Students in Bermuda — which is four hours behind the UK — must therefore be supervised from 6 a.m.

Ms Ellis said: "It doesn't automatically mean exams in Bermuda have to start at 6 a.m. or 6.30 a.m. They can start later as long as the students have been under supervision.

"That extends to all exam centres in Bermuda as long as they are able to make the same provision and have those same conditions in place that candidates will be supervised by 6 a.m. There is the usual proviso about not having access to certain forms of communication."

She said AQA had written to the Ministry of Education to explain the conditions. "It isn't a new thing. It is something that has always been in place. It's something that's in place when centres sign up. They know what they are signing up to."

She said AQA had exam centres in the US and in earlier time zones than the UK, where students have to be kept under supervision after exams.

"It's just so easy for something to be transmitted," she said. "This is not something that reflects on any individual school at all. You have to be aware that these things are possible. We have to look at it from the point of view of all candidates sitting exams.

"It's maintaining that integrity so every candidate sitting the exam is sitting it in the same position and no one has an advantage or disadvantage."

Saltus students arrived at the grammar school at 5.30 a.m. yesterday to sit their AQA AS Level Mathematics at 6 a.m. Nicole Chichon, deputy head of the senior year, said all 15 students arrived on time and the hour-and-a-half exam went smoothly.

"Obviously it was early but it went fine and there were no problems. Most of these ones are in the first year of our graduate programme. They are 16 already so most came on bikes. The breakfasts went down well!"

Today, 13 students at Saltus will start a three-hour AS Level ICT exam at 6 a.m. Ms Chichon said the school had no other 6 a.m. start times as other exam boards had agreed to 8 a.m. instead.

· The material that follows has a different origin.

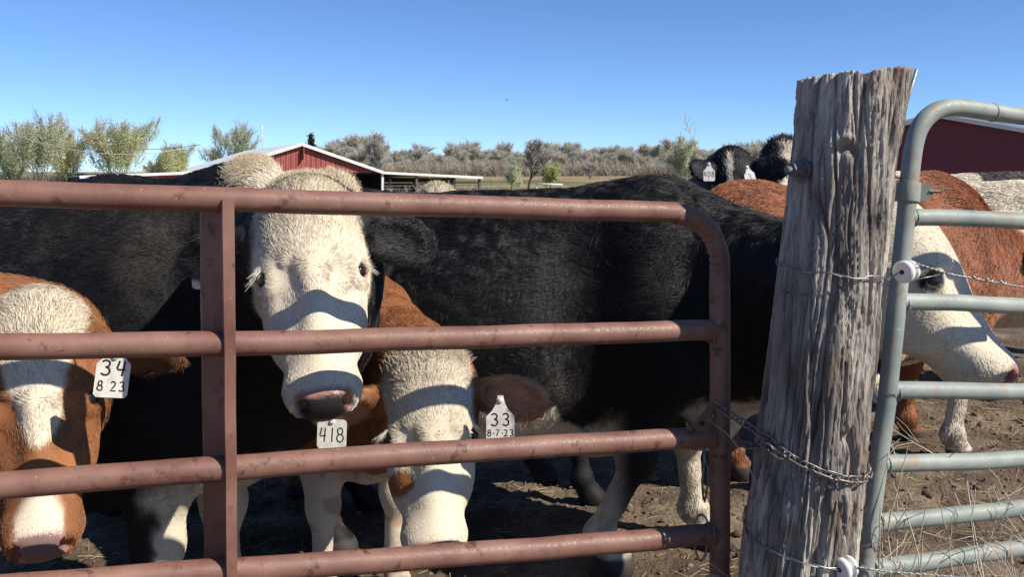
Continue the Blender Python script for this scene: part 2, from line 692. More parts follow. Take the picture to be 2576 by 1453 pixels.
        ca.data.foreach_set('color', np.concatenate([rgb, gl[:, None]], 1).astype(np.float32).ravel())
        # flow of the coat
        a, b, nn = hc.T
        fl_h = np.stack([np.where(a < .21, -1.0, 1.0) * sst(0.0, .05, np.abs(a - .21)) + .02, b * 7.0, 0 * a], 1) @ s.H
        fl_b = s.B[0][None] * -1.0 + np.array([0, 0, -.75])[None] * sst(1.35, 1.1, bc[:, 2])[:, None]
        leg = sst(.66, .55, bc[:, 2])
        fl_b = fl_b * (1 - leg)[:, None] + np.array([0, 0, -1.0])[None] * leg[:, None]
        fl = nrm(fl_h) * ish[:, None] + nrm(fl_b) * (1 - ish)[:, None]
        # strands
        tri = np.concatenate([F[:, [0, 1, 2]], F[:, [0, 2, 3]]])
        p0, p1, p2 = V[tri[:, 0]], V[tri[:, 1]], V[tri[:, 2]]
        ar = np.linalg.norm(np.cross(p1 - p0, p2 - p0), axis=1) / 2
        ctr = (p0 + p1 + p2) / 3
        vis = (N[tri[:, 0]] * nrm(np.array([0, 0, CAMZ]) - ctr)).sum(1) > cull
        hm = np.maximum(ish, ise)[tri[:, 0]]
        lam = ar * (dens[0] * hm + dens[1] * (1 - hm)) * dm[tri[:, 0]] * vis * FUR * (ctr[:, 2] > .10)
        cnt = rng.poisson(lam)
        ti = np.repeat(np.arange(len(tri)), cnt)
        K = len(ti)
        if K == 0:
            return s
        r1, r2 = rng.random(K), rng.random(K)
        q = np.sqrt(r1)
        w3 = np.stack([1 - q, q * (1 - r2), q * r2], 1)
        T = tri[ti]

        def ip(A):
            return (A[T] * (w3[..., None] if A.ndim == 2 else w3)).sum(1)
        p, nv, f, c, l = ip(V), nrm(ip(N)), ip(fl), ip(rgb), ip(lm)
        hh = ip(np.maximum(ish, ise))
        g = ip(gl)
        zl = ip(bc[:, 2])
        l = l * lerp(.42, 1.0, sst(.50, .66, zl))
        ln = (flen[0] * hh + flen[1] * (1 - hh)) * l * (.65 + .7 * rng.random(K)) * (g < .3)
        cv = np.stack([pn(p * 22 + 5.1), pn(p * 22 + 41.7), pn(p * 22 + 83.3)], 1) + .6 * np.stack([pn(p * 55 + 15.1), pn(p * 55 + 1.7), pn(p * 55 + 3.3)], 1)
        f = nrm(f) + curl * cv * 1.6 + rng.normal(size=(K, 3)) * .13
        f = nrm(f - nv * (f * nv).sum(1)[:, None])
        lift = .16 + .20 * rng.random(K) + .16 * (1 - hh) + .25 * (l > 2.2)
        t = np.array([0, .33, .68, 1.0])
        pts = np.zeros((K, 4, 3))
        side = nrm(np.cross(nv, f))
        bend = rng.normal(size=K) * .15
        for i, ti_ in enumerate(t):
            up = lift * ti_ * (1 - .62 * ti_)
            drop = np.array([0, 0, -1.0]) * (np.clip(l - 1.5, 0, 3) * .18 * ti_ * ti_)[:, None]
            pts[:, i] = p - nv * .001 + (ln * ti_)[:, None] * f + nv * (ln * up)[:, None] + side * (ln * bend * ti_ * ti_)[:, None] + drop * ln[:, None]
        keep = ln > .003
        pts, c, K = pts[keep], c[keep], int(keep.sum())
        cj = np.clip(c * (1 + .25 * rng.normal(size=(K, 1)).clip(-1.5, 1.5)), .002, .95)
        s.strands = [(pts, cj, frad)]
        return s

    def lashes(s, col=(.8, .72, .58)):
        out = []
        for (a, b, n) in s.eyes:
            y = np.sign(b)
            for k in range(70):
                u = random.random()
                p = s.Hp(.172 + .012 * random.random() + .01 * u, (.110 + .022 * u) * y, -.030 - .034 * u)
                d = nrm(s.H.T @ np.array([.25 + .5 * random.random(), (.55 + .5 * random.random()) * y, .45 - .3 * u])) * (.022 + .02 * random.random()) * s.hs
                out.append([p, p + d * .35, p + d * .7 + s.H[0] * .002, p + d + s.H[0] * .007])
        s.strands.append((np.array(out), np.tile(col, (len(out), 1)), .00038))
        return s

    def tuft(s, fn, n, col, ln=.05, rad=.0007, var=.2):
        """extra long hair rooted on the skin: fn() -> root, direction"""
        rd = [fn() for k in range(n)]
        P0 = np.array([q[0] for q in rd])
        D0 = nrm(np.array([q[1] for q in rd]))
        pr = s.head + s.body + s.blobs
        for it in range(4):
            d0 = sdf(pr, P0)
            g = np.stack([sdf(pr, P0 + .004 * np.eye(3)[i]) - d0 for i in range(3)], 1) / .004
            P0 = P0 - nrm(g) * np.clip(d0, -.02, .02)[:, None]
        ok = np.abs(sdf(pr, P0)) < .004
        P0, D0 = P0[ok], D0[ok]
        m = len(P0)
        gn_ = nrm(g[ok])
        D0 = nrm(D0 + gn_ * (.45 - np.minimum((D0 * gn_).sum(1), .45))[:, None])
        l = (ln * (.5 + .7 * np.random.default_rng(n).random(m)))[:, None]
        sd = nrm(np.cross(D0, np.random.default_rng(n + 1).normal(size=(m, 3)))) * .12
        dn = np.array([0, 0, -1.0])
        pts = np.stack([P0, P0 + l * (D0 * .34 + sd * .2), P0 + l * (D0 * .66 + sd * .7 + dn * .05), P0 + l * (D0 * .92 + sd * 1.2 + dn * .16)], 1)
        cc = np.clip(np.array(col)[None] * (1 + var * np.random.default_rng(n + 2).normal(size=(m, 1))), .003, .92)
        s.strands.append((pts, cc, rad))
        return s

    def finish(s, eyes=True):
        if getattr(s, 'strands', None):
            pts = np.concatenate([x[0] for x in s.strands])
            cc = np.concatenate([x[1] for x in s.strands])
            rd = np.concatenate([np.full(len(x[0]), x[2]) for x in s.strands])
            K = len(pts)
            hcv = bpy.data.hair_curves.new('fur')
            hcv.add_curves([4] * K)
            off = root_loc(s.root)
            hcv.attributes['position'].data.foreach_set('vector', (pts - off).astype(np.float32).ravel())
            ra = hcv.attributes.get('radius') or hcv.attributes.new('radius', 'FLOAT', 'POINT')
            ra.data.foreach_set('value', (rd[:, None] * np.array([1, .95, .75, .3])[None]).astype(np.float32).ravel())
            ca = hcv.attributes.new('Col', 'FLOAT_COLOR', 'POINT')
            c4 = np.concatenate([np.repeat(cc, 4, 0), np.zeros((K * 4, 1))], 1)
            ca.data.foreach_set('color', c4.astype(np.float32).ravel())
            hcv.materials.append(M_fur)
            o = bpy.data.objects.new('fur', hcv)
            link(o, s.root)
            o['kind'] = 'stuff'
        if eyes:
            for e in s.eyes:
                c = s.Hp(*e)
                mb = MB()
                mb.lathe([(.0215 * s.hs * math.sin(x), -.0215 * s.hs * math.cos(x)) for x in np.linspace(.05, math.pi - .05, 10)], c, s.H[1], 16)
                mb.build('eye', M_eye, s.root, True)
        return s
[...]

BHS students will sit exams later this month at 6.30 a.m. (arriving at school for 6 a.m.) as follows:

Tuesday, May 20: English Literature

Friday, May 23: Business Studies

Tuesday, June 3: English Language

Thursday, June 5: Additional Science

Thursday, June 5: Chemistry

Monday, June 23: Science

The Ministry of Education did not respond to repeated requests for information about the exam timetable at the two public schools or any special transport or meal arrangements.